My shapefile inexplicably malfunctioned!

Good afternoon,

I am currently working on my own continental polygon shapefile (.shp) in QGIS. Using the CEED shapefile as a base, I have been redrawing the polygons and their boundaries using the Split Features, Merge Selected Features, and Reshape Features tools to add more detail. This worked well for a while; the shapefile was perfectly readable by both GPlates and QGIS, and edits made using the latter software showed up well in the former.

But when I then tried to edit the shapefile in GPlates to rename some of the cookie-cut polygons and change their appearance times, I got an error message when I attempted to save the file. I tried to “Save As” in .shp format and the same message popped up. So I then saved the shapefile as a .gpml and this worked…

Except that when I attempt to save this .gpml as a shapefile again, it fails and I get an error message. Meanwhile, the original .shp file that was edited in QGIS no longer works at all. GPlates gives me a Failure to Begin. QGIS cannot begin to load it either, and when I opened a project file that used that shapefile as a layer source, I got a message stating that that layer was missing a source.

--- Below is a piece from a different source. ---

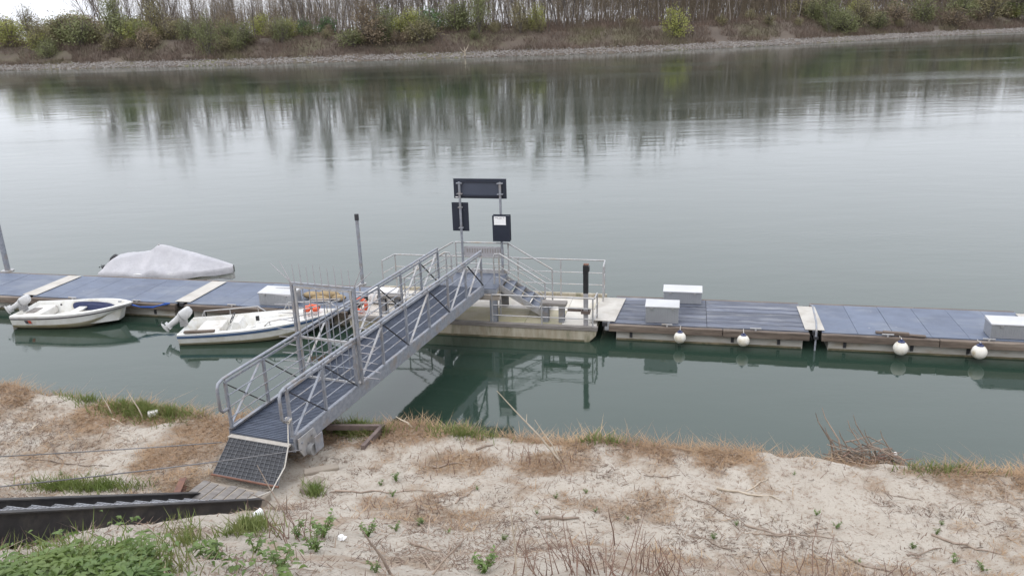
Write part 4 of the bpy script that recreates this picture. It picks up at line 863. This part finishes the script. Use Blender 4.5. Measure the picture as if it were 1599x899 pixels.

I don’t know what I did wrong here, but I think I messed up in a big, serious way. I have attached a link to a zip file that contains the original corrupted shapefile, the functional .gpml file produced from it that cannot be converted back to .shp, and some other files that accompany the shapefile. I hope that by carefully examining these files, the cause(s) of the aforementioned sticky situation can be identified and a solution found.

ZIP archive containing problematic files

@granite-rhyolite,

by the sounds of it you were just asking for serious trouble by editing a single file concurrently in GPlates and QGIS (this is not just limited to those two applications but will happen in many, actually).

What works is editing a file in QGIS and reading in GPlates (clicking the Reload button in the Manage features window - CTRL+m shortcut). Having the file in edit mode in QGIS and modifying features in GPlates at the same time will cause failure as both applications try to modify the file at the same time. As QGIS locks the file, GPlates complains and throws an error. I’m sure @john.cannon can explain the mechanics of it much better.

What sometimes works to save the file from being completely unreadable is to reload the file in GPlates (which of course makes you loose those edits).

Anyway, long story short: Don’t edit the file in two applications at the same time.